Comment est né un tel engagement ?
Comme pour beaucoup, il y a eu le Bataclan. Puis le déclic, grâce à ma sœur. Un soir, en Allemagne, un homme lui demande un peu d’argent pour se payer un repas. Il est Syrien et a fui la guerre avec sa femme. Il était médecin, elle, ingénieure. Ce soir-là, on leur a servi de la soupe avec du porc. Comment ce fait-il que dans un pays européen, on ne puisse pas offrir un menu décent à ces hommes et ces femmes ? Même dans les pays les plus pauvres, on sert un repas adapté à l’étranger. J’ai cogité pendant 3 jours et 3 nuits, en me demandant comment je pouvais agir, aider. Et je me suis dit : s’il y a bien une chose que je peux faire, c’est cuisiner justement.
Le récho est une aventure collective ? Un engagement très féminin ?
J’ai appelé une amie, Elodie Hué (co-fondatrice et chef cuisinière professionnel). Je lui ai dit, si tu es partante, on le fait. Et voilà comment nous nous sommes lancées. Neuf amies se sont engagées à nos côtés (elles sont passionnées de cuisine). Tout est ensuite allé très vite. Statut de l’association, mise en place d’un crowdfunding, passage par la Commission Européenne… J’ai arrêté mon travail pour me consacrer pleinement au food truck. En août, après seulement 4 mois de discussions et de démarches, nous sommes arrivées sur le camp de La Linière à Grande-Synthe (dans le Nord).

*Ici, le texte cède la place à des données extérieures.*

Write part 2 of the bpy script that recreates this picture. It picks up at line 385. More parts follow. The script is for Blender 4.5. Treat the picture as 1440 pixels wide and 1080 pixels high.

Quelles sont les principales actions du Récho ?
Nous distribuons des repas et proposons des ateliers de cuisine entre bénévoles, populations locales et réfugiés. Nous avons lancé “Le Récho” avec deux envies précises. Premièrement, avec celle de réparer, de consoler en passant par l’assiette. Mais aussi, avec l’envie de créer du lien, de l’échange, et surtout d’apprendre des réfugiés. La cuisine est un langage universel, qui permet de dépasser la barrière de la langue. Elle crée du lien social, redonne du dynamisme et de la confiance en soi. Sur le camp, nous avons distribué en moyenne 500 repas par jours. 150 repas végétariens et 350 repas créés via les ateliers, et ce, en présence notamment de chefs étoilés tels qu'Akrame Benallal et Florent Ladeyn.
Comment avez-vous vécu cette première mission ?
Nous sommes revenues en septembre, après avoir pris une grande claque. Tout le monde à des a priori ou des préjugés. Mais, il ne faut pas faire de généralité, à toutes les échelles (politique, façon de vivre ou autres). Au cours de notre parcours, nous avons rencontré tellement de gens généreux et engagés. Une fabuleuse chaîne de solidarité s’est mise en place : locaux et réfugiés ont, ensemble, mis la main à la pâte et partagé des recettes et des moments aussi savoureux qu’inoubliables. Cette mission aurait été impossible à accomplir sans l’incroyable soutien des 60 bénévoles et d’associations telles qu'Utopia 56, EMMAUS ou encore Salam.
Quels sont vos projets pour la suite ?
Nous allons retourner à Grande-Synthe en mars avec des fonctionnaires de la Commission Européenne. En avril, nous allons à Arras pour cuisiner avec des réfugiés pour ensuite distribuer les repas à des SDF. Puis, nous prendrons la direction de la Belgique et « le Récho » sera itinérant en Europe. Nous souhaitons être nomades. L’objectif : établir un état des lieux européens de l’accueil des réfugiés.
Face à cette situation d’urgence, qu’est-ce qui vous rend plus forte ?
Voir qu’on n'est pas seule. La France à un autre visage que ce qu’on veut bien nous montrer. La Solidarité est présente partout et il faut faire de cette envie d’agir quelque chose, la transformer en une pulsion de vie.